Nationally, Occupy Wall Street emerged with force, if not always clarity, precisely because so many of us saw our communities, families, and lives going from everyday struggle to outright trauma. The trillion dollar question is: how do we right this ship? And that’s where we get into tricky territory. Last night, our Thanksgiving dinner ended with a bitter fight over how to deal with the problems facing the community. The specifics of the fight were about what happens in Baltimore, but of course the issues apply on a national level. How do you encourage good actors and justly (but not unfairly or hyper-reactively) fight crime? How do you encourage sustainable communities, jobs and enterprise? How do you re-create the American Dream from the American Nightmare?
My family, like many, includes people of varied and sometimes opposing political views. But underneath our self-identification and labels, we have a common goal of making life better. Take my cousin, who was at home out West last night, not in Baltimore. She’s around my age, and has a husband and two kids in grade school. This summer, they all went on an epic road trip. They camped, went fishing, and got their car towed in Philadelphia. Then they stayed with me, and learned that in New York, life comes in small packages. We all squeezed into my apartment and went out to the Brooklyn Museum late at night on First Saturday to see the mummies.
One day, my cousin was talking about raising the kids right; looking out for education and the economy; and mentioned a few times that she saw society from her perspective “as a conservative.” But what she was speaking about didn’t sound to me like conservatism as much as good common sense.
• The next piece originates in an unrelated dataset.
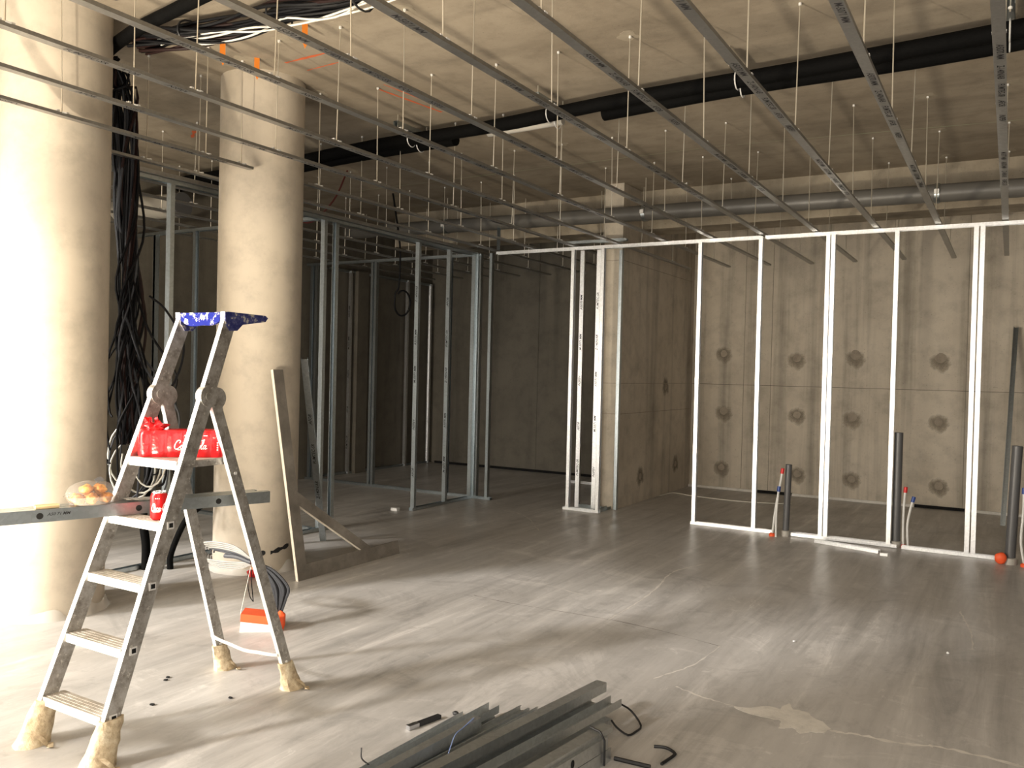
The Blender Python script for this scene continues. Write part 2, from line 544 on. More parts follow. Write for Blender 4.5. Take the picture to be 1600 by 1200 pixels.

The issues we’re facing in America today are bigger than politics. We’re seeing, and experiencing, a permanent shift in labor patterns that will leave more people episodically employed. For many people out of work today, or even those in the factory or office, the road ahead will be making a quilt of different paying gigs versus having the security blanket of one long-term job with benefits. Long-term labor shifts are changing and will continue to affect our tax rolls, schools, and even our physical and mental health.
The game has changed. As my uncle put it: “I used to feel like I could switch jobs at any minute, because I had confidence that I could learn anything and there would be jobs out there.” He was proven right again and again, working at everything from being a Marine to a fine artist to a telephone lineman to a computer programmer. But today, his kids and so many others face a job market where mobility is trending downward rather than up; where cold job applications meet silence; and where more aggressive means of connecting with work (putting your own portfolio online; networking via Meetup and local groups) absolutely have to be employed.
Our family’s political disagreements mirror those on a national level. That said, we are still striving — still working to make our lives and our communities better. I see more success on the local level than the national in defining how we’re going to move ahead. In my mother’s neighborhood, for example, six years of community action finally produced the funding and plan for a business district redevelopment. We can rise; we can succeed; and we can produce new opportunities. On a good day, I believe that without reservation. Even on a bad day, I believe it can happen in time… if we make it so.